Provided data:
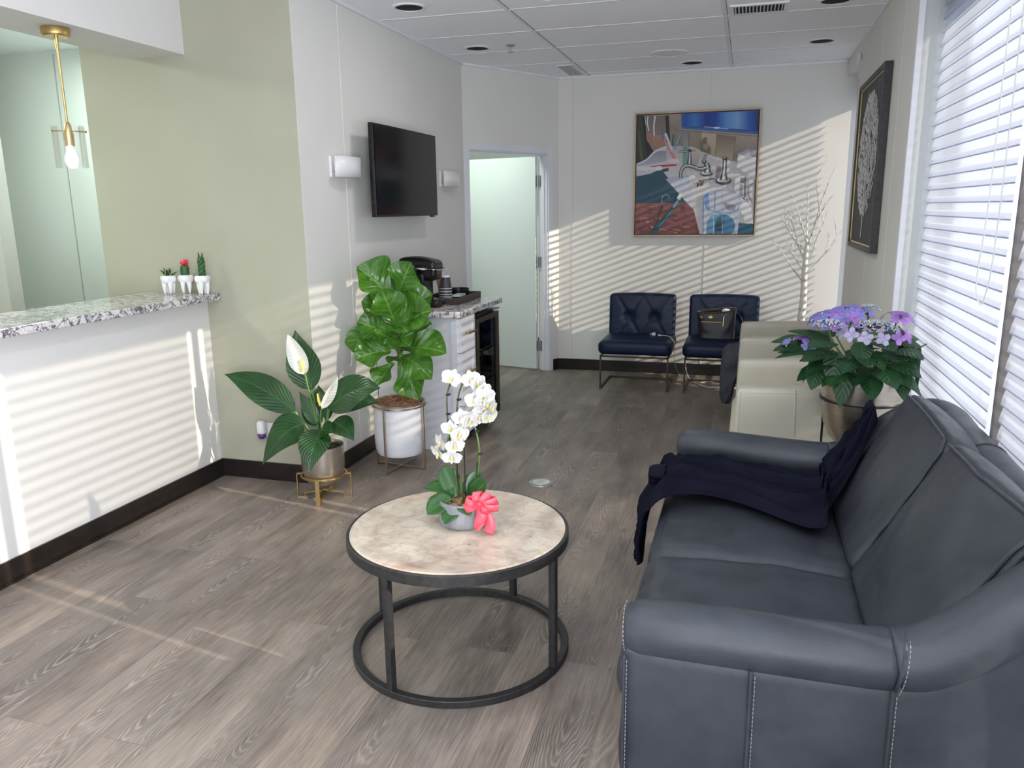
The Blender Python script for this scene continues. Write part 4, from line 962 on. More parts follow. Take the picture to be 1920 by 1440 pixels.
fr = thing('drinks_fridge', 'black under-counter drinks fridge with a tinted glass door', 'fridge', (-2.0, 5.20, 0))
bm = newbm(); y0, y1 = 4.965, 5.44
box(bm, -2.29, -1.76, y0, y0+0.02, 0.05, 0.84); box(bm, -2.29, -1.76, y1-0.02, y1, 0.05, 0.84); box(bm, -2.29, -2.27, y0, y1, 0.05, 0.84)
box(bm, -2.29, -1.76, y0, y1, 0.05, 0.10); box(bm, -2.29, -1.74, y0, y1, 0.82, 0.85); C('cabinet_shell', bm, 'blackm', root=fr, smooth=False)
bm = newbm()
for z in (0.33, 0.57):
    box(bm, -2.26, -1.80, y0+0.02, y1-0.02, z, z+0.006)
C('shelf', bm, 'steel', root=fr, smooth=False)
bm = newbm(); e = 0.035
for a, b, c, d in ((y0, y1, 0.09, 0.09+e+0.02), (y0, y1, 0.835-e, 0.835), (y0, y0+e, 0.13, 0.80), (y1-e, y1, 0.13, 0.80)): box(bm, -1.735, -1.70, a, b, c, d)
dr_ = C('door_frame', bm, 'bronze', root=fr, smooth=False, bevel=0.002)
bm = newbm(); box(bm, -1.722, -1.716, y0+e, y1-e, 0.14, 0.80); C('door_glass', bm, 'tint', dr_, root=fr, smooth=False)
bm = newbm(); box(bm, -1.76, -1.69, y1-0.10, y1-0.01, 0.853, 0.861); C('hinge', bm, 'steel', root=fr, smooth=False)
for yy in (y0+0.05, y1-0.05):
    bm = newbm(); lathe(bm, [(0, 0), (0.018, 0), (0.018, 0.05), (0, 0.05)], 12, (-1.80, yy, 0)); C('foot', bm, 'blackm', root=fr)
bt0 = None
for (x, y, z, lb) in ((-1.82, 5.03, 0.576, 'clear blue water bottle at the front of the fridge top shelf, near the drawers'), (-1.88, 5.11, 0.576, 'clear blue water bottle behind the front one on the fridge top shelf'), (-1.83, 5.04, 0.336, 'water bottle on the fridge middle shelf')):
    if bt0 is None:
        bt0 = thing('water_bottle', lb, 'bottle', (x, y, z), group='water bottles in the drinks fridge')
        bm = newbm(); lathe(bm, [(0, 0), (0.030, 0.002), (0.032, 0.02), (0.029, 0.06), (0.032, 0.10), (0.030, 0.13), (0.013, 0.165), (0.012, 0.18)], 20); obj('bottle_body', bm, 'water', bt0)
        bm = newbm(); lathe(bm, [(0.015, 0.178), (0.015, 0.196), (0, 0.197)], 16); obj('cap', bm, 'white_pl', bt0)
        bm = newbm(); lathe(bm, [(0.0325, 0.075), (0.0325, 0.115)], 20); M['lblue'] = mat('blue_label', (0.12, 0.35, 0.65), 0.4); obj('wrap_label', bm, 'lblue', bt0)
    else: dup(bt0, (x, y, z), label=lb)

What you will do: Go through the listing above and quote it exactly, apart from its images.

Final result:
The Blender Python script for this scene continues. Write part 4, from line 962 on. More parts follow. Take the picture to be 1920 by 1440 pixels.
fr = thing('drinks_fridge', 'black under-counter drinks fridge with a tinted glass door', 'fridge', (-2.0, 5.20, 0))
bm = newbm(); y0, y1 = 4.965, 5.44
box(bm, -2.29, -1.76, y0, y0+0.02, 0.05, 0.84); box(bm, -2.29, -1.76, y1-0.02, y1, 0.05, 0.84); box(bm, -2.29, -2.27, y0, y1, 0.05, 0.84)
box(bm, -2.29, -1.76, y0, y1, 0.05, 0.10); box(bm, -2.29, -1.74, y0, y1, 0.82, 0.85); C('cabinet_shell', bm, 'blackm', root=fr, smooth=False)
bm = newbm()
for z in (0.33, 0.57):
    box(bm, -2.26, -1.80, y0+0.02, y1-0.02, z, z+0.006)
C('shelf', bm, 'steel', root=fr, smooth=False)
bm = newbm(); e = 0.035
for a, b, c, d in ((y0, y1, 0.09, 0.09+e+0.02), (y0, y1, 0.835-e, 0.835), (y0, y0+e, 0.13, 0.80), (y1-e, y1, 0.13, 0.80)): box(bm, -1.735, -1.70, a, b, c, d)
dr_ = C('door_frame', bm, 'bronze', root=fr, smooth=False, bevel=0.002)
bm = newbm(); box(bm, -1.722, -1.716, y0+e, y1-e, 0.14, 0.80); C('door_glass', bm, 'tint', dr_, root=fr, smooth=False)
bm = newbm(); box(bm, -1.76, -1.69, y1-0.10, y1-0.01, 0.853, 0.861); C('hinge', bm, 'steel', root=fr, smooth=False)
for yy in (y0+0.05, y1-0.05):
    bm = newbm(); lathe(bm, [(0, 0), (0.018, 0), (0.018, 0.05), (0, 0.05)], 12, (-1.80, yy, 0)); C('foot', bm, 'blackm', root=fr)
bt0 = None
for (x, y, z, lb) in ((-1.82, 5.03, 0.576, 'clear blue water bottle at the front of the fridge top shelf, near the drawers'), (-1.88, 5.11, 0.576, 'clear blue water bottle behind the front one on the fridge top shelf'), (-1.83, 5.04, 0.336, 'water bottle on the fridge middle shelf')):
    if bt0 is None:
        bt0 = thing('water_bottle', lb, 'bottle', (x, y, z), group='water bottles in the drinks fridge')
        bm = newbm(); lathe(bm, [(0, 0), (0.030, 0.002), (0.032, 0.02), (0.029, 0.06), (0.032, 0.10), (0.030, 0.13), (0.013, 0.165), (0.012, 0.18)], 20); obj('bottle_body', bm, 'water', bt0)
        bm = newbm(); lathe(bm, [(0.015, 0.178), (0.015, 0.196), (0, 0.197)], 16); obj('cap', bm, 'white_pl', bt0)
        bm = newbm(); lathe(bm, [(0.0325, 0.075), (0.0325, 0.115)], 20); M['lblue'] = mat('blue_label', (0.12, 0.35, 0.65), 0.4); obj('wrap_label', bm, 'lblue', bt0)
    else: dup(bt0, (x, y, z), label=lb)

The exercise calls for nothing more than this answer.